=== Exercise ===
Copy the records below exactly, leaving out any pictures.

=== Dataset content ===
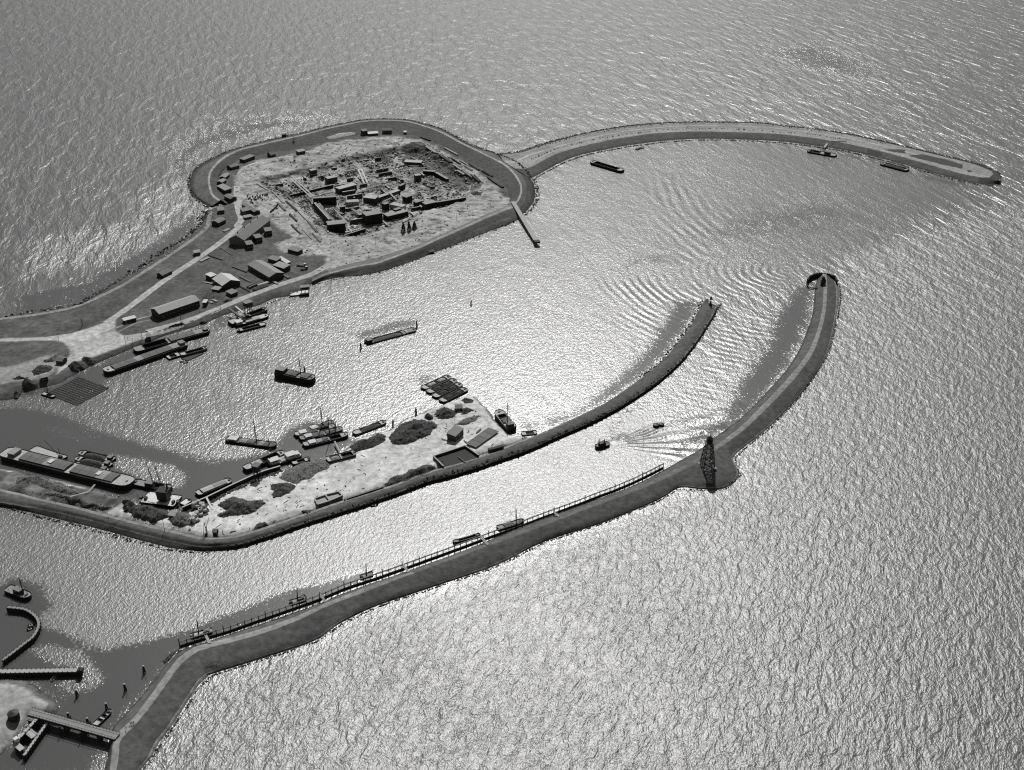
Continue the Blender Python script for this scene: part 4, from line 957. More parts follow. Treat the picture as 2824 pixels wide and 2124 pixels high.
# timber yard
TY = [('C 1045,722', 'C 1190,660', 4, 1.6, wood), ('C 1100,745', 'C 1250,690', 4, 1.4, wood), ('C 1140,700', 'C 1260,665', 3, 1.2, palewood), ('C 930,685', 'C 1070,760', 1.2, .8, tarwood), ('C 640,385', 'C 790,437', 1.0, .6, tarwood),
      ('C 890,500', 'C 1040,560', 2, .8, wood), ('C 960,600', 'C 1080,660', 2, .6, wood), ('C 1390,580', 'C 1470,622', 2.5, .8, wood), ('C 1300,655', 'C 1350,680', 2, .8, palewood), ('C 560,455', 'C 650,410', 3, .8, palewood), ('C 800,150', 'C 860,120', 3, .9, palewood),
      ('C 650,860', 'C 690,875', 2, .7, palewood), ('C 690,840', 'C 735,860', 2, .7, palewood), ('C 760,305', 'C 890,385', 1.2, .5, wood), ('C 590,660', 'C 700,680', 1.4, .5, palewood)]
for a, b, w_, h_, m_ in TY: stack('stack of boards on the timber yard beside the sheds', a, b, w_, h_, m_, 'board stacks on the timber yard')
EB = [(885, 400, 1035, 505), (1045, 515, 1175, 600), (900, 430, 1010, 500), (1110, 440, 1260, 520), (1180, 550, 1290, 620), (1270, 575, 1380, 640), (1330, 635, 1420, 690), (1100, 540, 1200, 605), (1200, 620, 1300, 690), (1320, 700, 1420, 775),
      (1400, 740, 1500, 820), (1440, 730, 1540, 830), (1250, 690, 1330, 750), (960, 360, 840, 320), (730, 520, 840, 580), (760, 560, 880, 610), (1380, 610, 1500, 690), (1530, 690, 1640, 760), (1590, 760, 1700, 840), (1640, 800, 1760, 880)]
for i, (x1, y1, x2, y2) in enumerate(EB):
    dk = i in (16, 17, 18, 19)
    stack('dark pile of beams along the inner ring dike' if dk else 'row of long pale beams on the eastern pit edge', 'B %d,%d' % (x1, y1), 'B %d,%d' % (x2, y2), 3.2 if dk else random.uniform(1.2, 2.4), 1.3, tarwood if (dk or i % 3 == 1) else palewood, 'dark beam piles along the ring dike' if dk else 'beam rows on the eastern pit edge')
WS = [(1040, 960, 1180, 1090), (1200, 1060, 1330, 1180), (1100, 1080, 1200, 1180), (1340, 1180, 1470, 1310), (1240, 1210, 1330, 1300), (1450, 1290, 1560, 1420), (1380, 1380, 1500, 1500), (1260, 1330, 1370, 1440), (1500, 1430, 1600, 1540), (860, 860, 1000, 940), (1560, 1120, 1680, 1240), (1180, 980, 1300, 1080)]
for i, (x1, y1, x2, y2) in enumerate(WS):
    stack('row of beams on the slope west of the black block', 'A %d,%d' % (x1, y1), 'A %d,%d' % (x2, y2), random.uniform(1, 2), .9, [palewood, tarwood, wood][i % 3], 'beam rows on the western pit slope')
# ------------------------------------------------------------------ the building pit
WB = [('tall black formwork block at the south west corner of the pit', 'A 1680,1335', 'A 1882,1315', -2.4, 7.5, 10, shadeform), ('dark shuttered wall standing behind the tall black block', 'A 1510,1030', 'A 1778,1012', -2.4, 5.5, 4, shadeform),
      ('slanting shuttered wall running down to the tall black block', 'A 1520,1080', 'A 1690,1270', -2.4, 3.5, 2.5, conwall), ('large square dark formwork block near the middle of the south side', 'B 240,1190', 'B 420,1158', -2.4, 7, 11, shadeform),
      ('small dark buttress left of the square formwork block', 'B 165,1180', 'B 228,1165', -2.4, 4, 4, shadeform), ('wide low pier right of the square formwork block', 'B 480,1195', 'B 708,1138', -2.4, 2.6, 9, shadeform),
      ('small dark block standing on the wide low pier', 'B 565,1125', 'B 632,1105', -1, 4, 4, shadeform), ('dark block at the back corner of the pale pier top', 'B 445,1062', 'B 497,1047', -2, 4, 5, shadeform),
      ('short dark wall left of the corner block', 'B 795,1042', 'B 866,1022', -2.4, 3, 5, shadeform), ('tall dark corner block at the start of the long wall', 'B 897,1062', 'B 1022,1035', -2.4, 5, 7, shadeform), ('long low dark wall pointing to the eastern pit corner', 'B 1022,1040', 'B 1350,985', -1, 3.2, 2, shadeform),
      ('dark block above the pale pier top', 'B 685,985', 'B 752,962', -2.4, 3.2, 6, shadeform), ('pale topped pier in the middle of the pit', 'B 205,985', 'B 340,1000', -2.4, 3, 9, conwall), ('low pale pier along the middle of the pit', 'B 350,1000', 'B 620,905', -2.4, 1.6, 5, conwall),
      ('dark stub wall at the end of the middle pier', 'B 620,858', 'B 675,832', -2.4, 3, 3, shadeform), ('box shaped pier with a white top east of the middle', 'B 790,745', 'B 852,735', -2.4, 4, 5, conwall), ('dark box tower north of the long plank ramp', 'A 1490,712', 'A 1556,698', -2.4, 4, 5, conwall),
      ('pale topped block below the northern edge', 'A 1680,805', 'A 1790,782', -2.4, 3, 7, conwall), ('broad dark foundation in the middle of the west half', 'A 1815,925', 'A 2010,872', -2.4, 3, 8, conwall), ('long thin dark wall across the western half', 'A 1250,990', 'A 1745,872', -2.4, .4, 1.4, shadeform),
      ('broad dark foundation on the northern half', 'B 660,590', 'B 850,600', -2.4, .6, 8, conwall), ('dark sheet wall on the eastern slope', 'B 1000,705', 'B 1130,780', -2.4, 1.4, 3, shadeform), ('dark sheet wall lower on the eastern slope', 'B 870,690', 'B 1000,700', -2.4, 1.2, 4, shadeform), ('low wall closing the south side below the square block', 'A 1890,1420', 'A 2070,1375', -2.4, 1.2, 2, concrete),
      ('low dark wall between the square block and the black block', 'B 10,1400', 'B 235,1330', -2.4, 1.5, 1.6, shadeform), ('narrow dark pier beside the slanting wall', 'A 1830,1130', 'A 1880,1120', -2.4, 4, 3, shadeform), ('pale slab with rounded corner west of the middle pier', 'B 20,1040', 'B 160,1030', -2.4, 1.4, 7, concrete), ('pale slab joining the south piers', 'B 500,1060', 'B 640,1090', -2.4, 1.8, 7, concrete)]
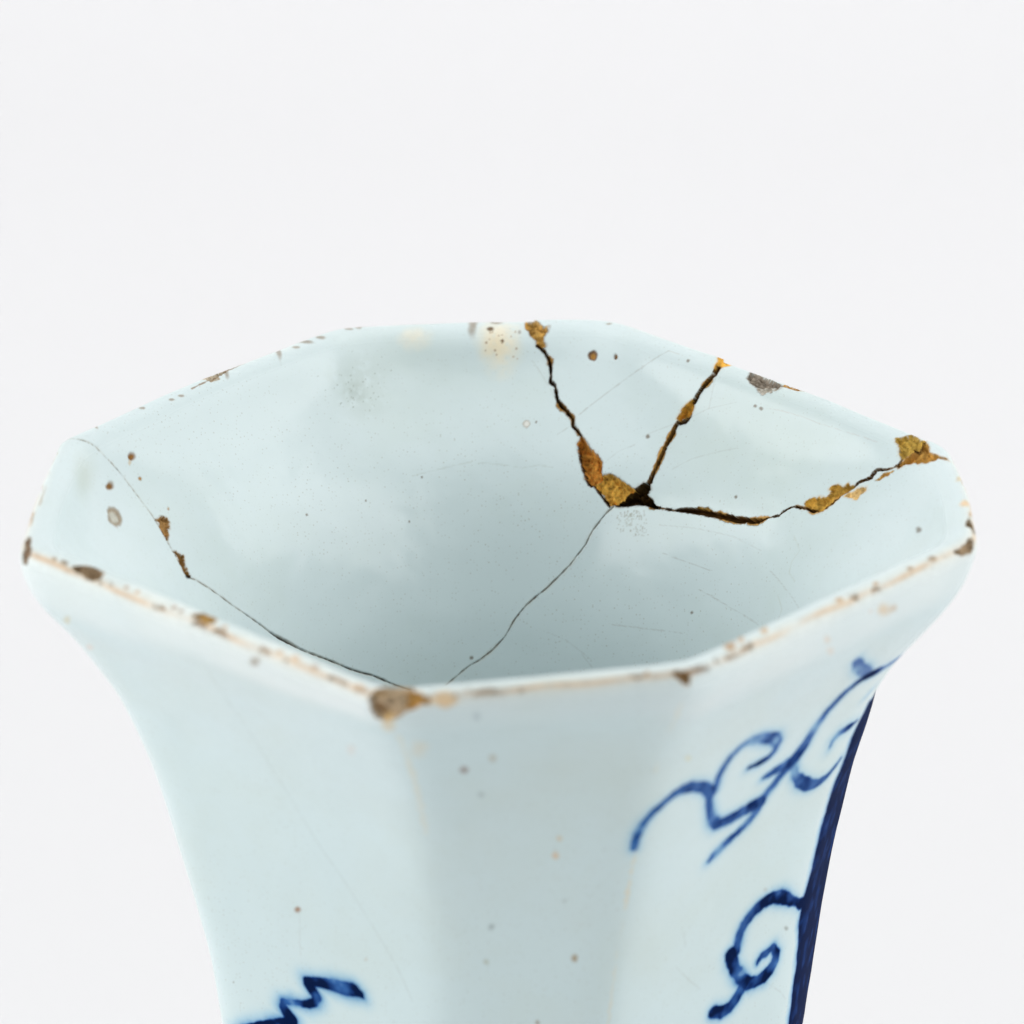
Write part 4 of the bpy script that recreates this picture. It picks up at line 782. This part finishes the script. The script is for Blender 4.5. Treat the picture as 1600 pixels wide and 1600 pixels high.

=== Result of this exercise ===
Continue the Blender Python script for this scene: part 4, from line 957. More parts follow. Treat the picture as 2824 pixels wide and 2124 pixels high.
# timber yard
TY = [('C 1045,722', 'C 1190,660', 4, 1.6, wood), ('C 1100,745', 'C 1250,690', 4, 1.4, wood), ('C 1140,700', 'C 1260,665', 3, 1.2, palewood), ('C 930,685', 'C 1070,760', 1.2, .8, tarwood), ('C 640,385', 'C 790,437', 1.0, .6, tarwood),
      ('C 890,500', 'C 1040,560', 2, .8, wood), ('C 960,600', 'C 1080,660', 2, .6, wood), ('C 1390,580', 'C 1470,622', 2.5, .8, wood), ('C 1300,655', 'C 1350,680', 2, .8, palewood), ('C 560,455', 'C 650,410', 3, .8, palewood), ('C 800,150', 'C 860,120', 3, .9, palewood),
      ('C 650,860', 'C 690,875', 2, .7, palewood), ('C 690,840', 'C 735,860', 2, .7, palewood), ('C 760,305', 'C 890,385', 1.2, .5, wood), ('C 590,660', 'C 700,680', 1.4, .5, palewood)]
for a, b, w_, h_, m_ in TY: stack('stack of boards on the timber yard beside the sheds', a, b, w_, h_, m_, 'board stacks on the timber yard')
EB = [(885, 400, 1035, 505), (1045, 515, 1175, 600), (900, 430, 1010, 500), (1110, 440, 1260, 520), (1180, 550, 1290, 620), (1270, 575, 1380, 640), (1330, 635, 1420, 690), (1100, 540, 1200, 605), (1200, 620, 1300, 690), (1320, 700, 1420, 775),
      (1400, 740, 1500, 820), (1440, 730, 1540, 830), (1250, 690, 1330, 750), (960, 360, 840, 320), (730, 520, 840, 580), (760, 560, 880, 610), (1380, 610, 1500, 690), (1530, 690, 1640, 760), (1590, 760, 1700, 840), (1640, 800, 1760, 880)]
for i, (x1, y1, x2, y2) in enumerate(EB):
    dk = i in (16, 17, 18, 19)
    stack('dark pile of beams along the inner ring dike' if dk else 'row of long pale beams on the eastern pit edge', 'B %d,%d' % (x1, y1), 'B %d,%d' % (x2, y2), 3.2 if dk else random.uniform(1.2, 2.4), 1.3, tarwood if (dk or i % 3 == 1) else palewood, 'dark beam piles along the ring dike' if dk else 'beam rows on the eastern pit edge')
WS = [(1040, 960, 1180, 1090), (1200, 1060, 1330, 1180), (1100, 1080, 1200, 1180), (1340, 1180, 1470, 1310), (1240, 1210, 1330, 1300), (1450, 1290, 1560, 1420), (1380, 1380, 1500, 1500), (1260, 1330, 1370, 1440), (1500, 1430, 1600, 1540), (860, 860, 1000, 940), (1560, 1120, 1680, 1240), (1180, 980, 1300, 1080)]
for i, (x1, y1, x2, y2) in enumerate(WS):
    stack('row of beams on the slope west of the black block', 'A %d,%d' % (x1, y1), 'A %d,%d' % (x2, y2), random.uniform(1, 2), .9, [palewood, tarwood, wood][i % 3], 'beam rows on the western pit slope')
# ------------------------------------------------------------------ the building pit
WB = [('tall black formwork block at the south west corner of the pit', 'A 1680,1335', 'A 1882,1315', -2.4, 7.5, 10, shadeform), ('dark shuttered wall standing behind the tall black block', 'A 1510,1030', 'A 1778,1012', -2.4, 5.5, 4, shadeform),
      ('slanting shuttered wall running down to the tall black block', 'A 1520,1080', 'A 1690,1270', -2.4, 3.5, 2.5, conwall), ('large square dark formwork block near the middle of the south side', 'B 240,1190', 'B 420,1158', -2.4, 7, 11, shadeform),
      ('small dark buttress left of the square formwork block', 'B 165,1180', 'B 228,1165', -2.4, 4, 4, shadeform), ('wide low pier right of the square formwork block', 'B 480,1195', 'B 708,1138', -2.4, 2.6, 9, shadeform),
      ('small dark block standing on the wide low pier', 'B 565,1125', 'B 632,1105', -1, 4, 4, shadeform), ('dark block at the back corner of the pale pier top', 'B 445,1062', 'B 497,1047', -2, 4, 5, shadeform),
      ('short dark wall left of the corner block', 'B 795,1042', 'B 866,1022', -2.4, 3, 5, shadeform), ('tall dark corner block at the start of the long wall', 'B 897,1062', 'B 1022,1035', -2.4, 5, 7, shadeform), ('long low dark wall pointing to the eastern pit corner', 'B 1022,1040', 'B 1350,985', -1, 3.2, 2, shadeform),
      ('dark block above the pale pier top', 'B 685,985', 'B 752,962', -2.4, 3.2, 6, shadeform), ('pale topped pier in the middle of the pit', 'B 205,985', 'B 340,1000', -2.4, 3, 9, conwall), ('low pale pier along the middle of the pit', 'B 350,1000', 'B 620,905', -2.4, 1.6, 5, conwall),
      ('dark stub wall at the end of the middle pier', 'B 620,858', 'B 675,832', -2.4, 3, 3, shadeform), ('box shaped pier with a white top east of the middle', 'B 790,745', 'B 852,735', -2.4, 4, 5, conwall), ('dark box tower north of the long plank ramp', 'A 1490,712', 'A 1556,698', -2.4, 4, 5, conwall),
      ('pale topped block below the northern edge', 'A 1680,805', 'A 1790,782', -2.4, 3, 7, conwall), ('broad dark foundation in the middle of the west half', 'A 1815,925', 'A 2010,872', -2.4, 3, 8, conwall), ('long thin dark wall across the western half', 'A 1250,990', 'A 1745,872', -2.4, .4, 1.4, shadeform),
      ('broad dark foundation on the northern half', 'B 660,590', 'B 850,600', -2.4, .6, 8, conwall), ('dark sheet wall on the eastern slope', 'B 1000,705', 'B 1130,780', -2.4, 1.4, 3, shadeform), ('dark sheet wall lower on the eastern slope', 'B 870,690', 'B 1000,700', -2.4, 1.2, 4, shadeform), ('low wall closing the south side below the square block', 'A 1890,1420', 'A 2070,1375', -2.4, 1.2, 2, concrete),
      ('low dark wall between the square block and the black block', 'B 10,1400', 'B 235,1330', -2.4, 1.5, 1.6, shadeform), ('narrow dark pier beside the slanting wall', 'A 1830,1130', 'A 1880,1120', -2.4, 4, 3, shadeform), ('pale slab with rounded corner west of the middle pier', 'B 20,1040', 'B 160,1030', -2.4, 1.4, 7, concrete), ('pale slab joining the south piers', 'B 500,1060', 'B 640,1090', -2.4, 1.8, 7, concrete)]
Write part 4 of the bpy script that recreates this picture. It picks up at line 782. This part finishes the script. The script is for Blender 4.5. Treat the picture as 1600 pixels wide and 1600 pixels high.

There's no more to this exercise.